Problem details
Leave out the pictures, and retype only the lines from the beginning of the material through the line that contains "from mathutils import Matrix, Vector", including both.

Supplied data
──────────

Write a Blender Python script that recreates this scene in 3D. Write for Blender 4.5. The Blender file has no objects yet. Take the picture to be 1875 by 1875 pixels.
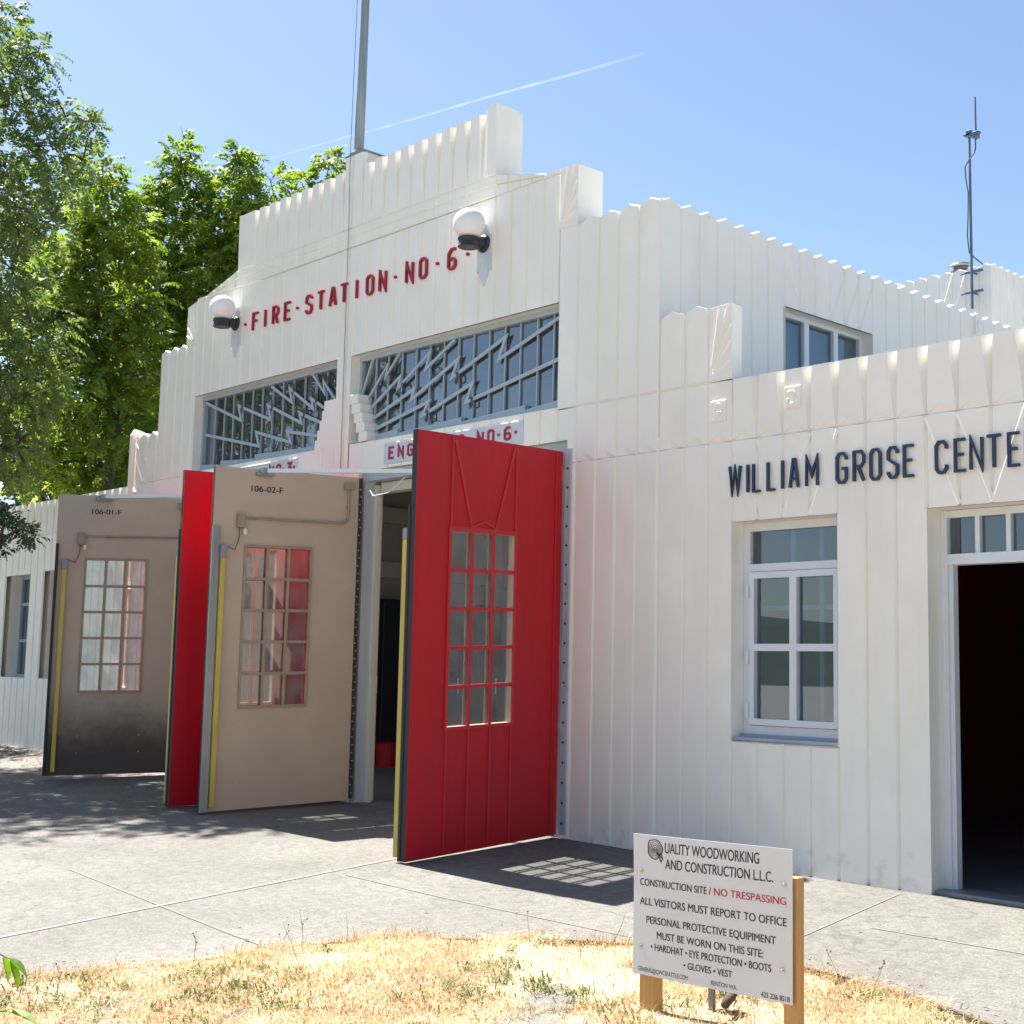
import bpy, math, random
import numpy as np
from mathutils import Matrix, Vector

random.seed(7)
RNG = np.random.default_rng(11)
SC = bpy.context.scene
COL = SC.collection

# ------------------------------------------------------------------ camera, sky, sun, exposure
cam_d = bpy.data.cameras.new("camera")
cam = bpy.data.objects.new("camera", cam_d)
COL.objects.link(cam)
SC.camera = cam
cam_d.sensor_width = 36.0
cam_d.lens = 2524.77 / 1875.0 * 36.0
cam_d.clip_start = 0.05
cam_d.clip_end = 30000
_R = ((0.6772935962904738, 0.735375470809893, 0.022277822044467186),
      (-0.07029839869852485, 0.09482872637304139, -0.9930083825400923),
      (-0.7323465843194327, 0.6709921233409488, 0.11592260715695177))
_m = Matrix.Identity(4)
for i in range(3):
    _m[i][0] = _R[0][i]; _m[i][1] = -_R[1][i]; _m[i][2] = -_R[2][i]
_m[0][3], _m[1][3], _m[2][3] = 0.0, -9.32, 1.55
cam.matrix_world = _m

SUN_DIR = Vector((0.643, 0.005, -1.0)).normalized()      # direction the light travels
SUN_EL = math.asin(-SUN_DIR.z)
world = bpy.data.worlds.new("World")
SC.world = world
world.use_nodes = True
wn = world.node_tree
bg = wn.nodes["Background"]
sky = wn.nodes.new("ShaderNodeTexSky")
sky.sky_type = 'NISHITA'
sky.sun_disc = False
sky.sun_elevation = SUN_EL
sky.sun_rotation = math.radians(270)
sky.altitude = 20
sky.air_density = 1.0
sky.dust_density = 0.6
sky.ozone_density = 1.6
wn.links.new(sky.outputs[0], bg.inputs[0])
bg.inputs[1].default_value = 0.0575

sun_d = bpy.data.lights.new("sun", 'SUN')
sun_d.energy = 5.0
sun_d.angle = math.radians(0.53)
sun_d.color = (1.0, 0.955, 0.89)
sun = bpy.data.objects.new("sun", sun_d)
COL.objects.link(sun)
sun.rotation_euler = SUN_DIR.to_track_quat('-Z', 'Y').to_euler()
sun.location = (-20, -3, 30)

SC.view_settings.view_transform = 'Standard'
SC.view_settings.look = 'None'
SC.view_settings.gamma = 1.0
SC.view_settings.use_curve_mapping = False
SC.view_settings.exposure = 1.70
SC.render.engine = 'CYCLES'
SC.cycles.use_denoising = True
SC.cycles.max_bounces = 9
SC.cycles.diffuse_bounces = 5
SC.cycles.transparent_max_bounces = 24
SC.cycles.sample_clamp_indirect = 6.0
SC.cycles.caustics_reflective = False
SC.cycles.caustics_refractive = False


# ------------------------------------------------------------------ materials
def srgb(h):
    h = h.lstrip('#')
    v = [int(h[i:i + 2], 16) / 255 for i in (0, 2, 4)]
    return tuple(((c / 12.92) if c <= 0.04045 else ((c + 0.055) / 1.055) ** 2.4) for c in v)


def mat(name, col, rough=0.6, metal=0.0, noise=0.0, nscale=8.0, bump=0.0, bscale=40.0, spec=0.5, col2=None, stretch=None):
    m = bpy.data.materials.new(name)
    m.use_nodes = True
    nt = m.node_tree
    b = nt.nodes["Principled BSDF"]
    b.inputs["Base Color"].default_value = (*col, 1)
    b.inputs["Roughness"].default_value = rough
    b.inputs["Metallic"].default_value = metal
    b.inputs["Specular IOR Level"].default_value = spec
    tc = nt.nodes.new("ShaderNodeTexCoord")
    src = tc.outputs["Object"]
    if stretch:
        mp = nt.nodes.new("ShaderNodeMapping")
        mp.inputs["Scale"].default_value = stretch
        nt.links.new(src, mp.inputs[0]); src = mp.outputs[0]
    if noise > 0 or col2:
        n = nt.nodes.new("ShaderNodeTexNoise")
        n.inputs["Scale"].default_value = nscale
        n.inputs["Detail"].default_value = 7
        n.inputs["Roughness"].default_value = 0.62
        nt.links.new(src, n.inputs["Vector"])
        r = nt.nodes.new("ShaderNodeValToRGB")
        r.color_ramp.elements[0].position = 0.3
        r.color_ramp.elements[1].position = 0.72
        c2 = col2 if col2 else tuple(c * (1 - noise) for c in col)
        r.color_ramp.elements[0].color = (*c2, 1)
        r.color_ramp.elements[1].color = (*col, 1)
        nt.links.new(n.outputs["Fac"], r.inputs[0])
        nt.links.new(r.outputs[0], b.inputs["Base Color"])
    if bump > 0:
        n2 = nt.nodes.new("ShaderNodeTexNoise")
        n2.inputs["Scale"].default_value = bscale
        n2.inputs["Detail"].default_value = 5
        nt.links.new(src, n2.inputs["Vector"])
        bp = nt.nodes.new("ShaderNodeBump")
        bp.inputs["Strength"].default_value = bump
        bp.inputs["Distance"].default_value = 0.01
        nt.links.new(n2.outputs["Fac"], bp.inputs["Height"])
        nt.links.new(bp.outputs[0], b.inputs["Normal"])
    return m


def glass_mat(name, tint, dust, refl=1.0, rough=0.02):
    """thin pane: mirror-like fresnel reflection + clear or tinted view through + a dusty film"""
    m = bpy.data.materials.new(name)
    m.use_nodes = True
    nt = m.node_tree
    nt.nodes.clear()
    out = nt.nodes.new("ShaderNodeOutputMaterial")
    tr = nt.nodes.new("ShaderNodeBsdfTransparent"); tr.inputs[0].default_value = (*tint, 1)
    gl = nt.nodes.new("ShaderNodeBsdfGlossy"); gl.inputs["Roughness"].default_value = rough; gl.inputs[0].default_value = (0.78, 0.90, 1.0, 1)
    df = nt.nodes.new("ShaderNodeBsdfDiffuse"); df.inputs[0].default_value = (0.42, 0.42, 0.40, 1)
    ly = nt.nodes.new("ShaderNodeLayerWeight"); ly.inputs["Blend"].default_value = 0.5
    pw = nt.nodes.new("ShaderNodeMath"); pw.operation = 'POWER'; pw.inputs[1].default_value = 5.0
    lw = nt.nodes.new("ShaderNodeMath"); lw.operation = 'MULTIPLY_ADD'; lw.inputs[1].default_value = 0.94; lw.inputs[2].default_value = 0.06
    nt.links.new(ly.outputs["Facing"], pw.inputs[0]); nt.links.new(pw.outputs[0], lw.inputs[0])
    mu = nt.nodes.new("ShaderNodeMath"); mu.operation = 'MULTIPLY'; mu.inputs[1].default_value = refl; mu.use_clamp = True
    m1 = nt.nodes.new("ShaderNodeMixShader"); m2 = nt.nodes.new("ShaderNodeMixShader")
    tc = nt.nodes.new("ShaderNodeTexCoord")
    no = nt.nodes.new("ShaderNodeTexNoise"); no.inputs["Scale"].default_value = 5.0; no.inputs["Detail"].default_value = 8
    rp = nt.nodes.new("ShaderNodeMapRange")
    rp.inputs[1].default_value = 0.3; rp.inputs[2].default_value = 0.75
    rp.inputs[3].default_value = dust * 0.55; rp.inputs[4].default_value = dust * 1.35
    nt.links.new(tc.outputs["Object"], no.inputs["Vector"])
    nt.links.new(no.outputs["Fac"], rp.inputs[0])
    nt.links.new(rp.outputs[0], m1.inputs[0])
    nt.links.new(tr.outputs[0], m1.inputs[1]); nt.links.new(df.outputs[0], m1.inputs[2])
    nt.links.new(lw.outputs[0], mu.inputs[0]); nt.links.new(mu.outputs[0], m2.inputs[0])
    nt.links.new(m1.outputs[0], m2.inputs[1]); nt.links.new(gl.outputs[0], m2.inputs[2])
    nt.links.new(m2.outputs[0], out.inputs[0])
    return m


def wall_paint():
    """thick off-white paint over patched stucco: brush texture, trowel bumps, thin grime streaks near the ground"""
    m = mat("white_wall_paint", (0.925, 0.895, 0.815), 0.42, noise=0.06, nscale=1.4)
    nt = m.node_tree
    b = nt.nodes["Principled BSDF"]
    tc = nt.nodes.new("ShaderNodeTexCoord")
    mp = nt.nodes.new("ShaderNodeMapping"); mp.inputs["Scale"].default_value = (1, 1, 0.35)
    n1 = nt.nodes.new("ShaderNodeTexNoise"); n1.inputs["Scale"].default_value = 22; n1.inputs["Detail"].default_value = 6
    n2 = nt.nodes.new("ShaderNodeTexNoise"); n2.inputs["Scale"].default_value = 3.5; n2.inputs["Detail"].default_value = 3
    ad = nt.nodes.new("ShaderNodeMath"); ad.operation = 'MULTIPLY_ADD'; ad.inputs[1].default_value = 3.0
    bp = nt.nodes.new("ShaderNodeBump"); bp.inputs["Strength"].default_value = 0.07; bp.inputs["Distance"].default_value = 0.010
    nt.links.new(tc.outputs["Object"], mp.inputs[0])
    nt.links.new(mp.outputs[0], n1.inputs["Vector"]); nt.links.new(tc.outputs["Object"], n2.inputs["Vector"])
    nt.links.new(n2.outputs["Fac"], ad.inputs[0]); nt.links.new(n1.outputs["Fac"], ad.inputs[2])
    nt.links.new(ad.outputs[0], bp.inputs["Height"]); nt.links.new(bp.outputs[0], b.inputs["Normal"])
    # splash-back grime on the lowest hand's breadth of wall
    sx = nt.nodes.new("ShaderNodeSeparateXYZ"); nt.links.new(tc.outputs["Object"], sx.inputs[0])
    n3 = nt.nodes.new("ShaderNodeTexNoise"); n3.inputs["Scale"].default_value = 9; n3.inputs["Detail"].default_value = 6
    nt.links.new(tc.outputs["Object"], n3.inputs["Vector"])
    mr = nt.nodes.new("ShaderNodeMapRange")
    mr.inputs[1].default_value = 0.0; mr.inputs[2].default_value = 0.42; mr.inputs[3].default_value = 0.56; mr.inputs[4].default_value = 0.28
    nt.links.new(sx.outputs[2], mr.inputs[0])
    gt_ = nt.nodes.new("ShaderNodeMath"); gt_.operation = 'SUBTRACT'
    nt.links.new(mr.outputs[0], gt_.inputs[0]); nt.links.new(n3.outputs["Fac"], gt_.inputs[1])
    sc_ = nt.nodes.new("ShaderNodeMath"); sc_.operation = 'MULTIPLY'; sc_.inputs[1].default_value = 3.0; sc_.use_clamp = True
    nt.links.new(gt_.outputs[0], sc_.inputs[0])
    ms = nt.nodes.new("ShaderNodeMapping"); ms.inputs["Scale"].default_value = (5.5, 5.5, 0.30)
    n5 = nt.nodes.new("ShaderNodeTexNoise"); n5.inputs["Scale"].default_value = 1.0; n5.inputs["Detail"].default_value = 6; n5.inputs["Roughness"].default_value = 0.65
    r5 = nt.nodes.new("ShaderNodeValToRGB")
    r5.color_ramp.elements[0].position = 0.30; r5.color_ramp.elements[0].color = (0.972, 0.966, 0.95, 1)
    r5.color_ramp.elements[1].position = 0.50; r5.color_ramp.elements[1].color = (1, 1, 1, 1)
    nt.links.new(tc.outputs["Object"], ms.inputs[0]); nt.links.new(ms.outputs[0], n5.inputs["Vector"]); nt.links.new(n5.outputs["Fac"], r5.inputs[0])
    m5 = nt.nodes.new("ShaderNodeMix"); m5.data_type = 'RGBA'; m5.blend_type = 'MULTIPLY'; m5.inputs["Factor"].default_value = 1
    nt.links.new(b.inputs["Base Color"].links[0].from_socket, m5.inputs["A"]); nt.links.new(r5.outputs[0], m5.inputs["B"])
    old = m5.outputs["Result"]
    mx = nt.nodes.new("ShaderNodeMix"); mx.data_type = 'RGBA'
    mx.inputs["B"].default_value = (0.60, 0.57, 0.51, 1)
    nt.links.new(sc_.outputs[0], mx.inputs["Factor"]); nt.links.new(old, mx.inputs["A"])
    nt.links.new(mx.outputs["Result"], b.inputs["Base Color"])
    return m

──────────

Result of the task
Write a Blender Python script that recreates this scene in 3D. Write for Blender 4.5. The Blender file has no objects yet. Take the picture to be 1875 by 1875 pixels.
import bpy, math, random
import numpy as np
from mathutils import Matrix, Vector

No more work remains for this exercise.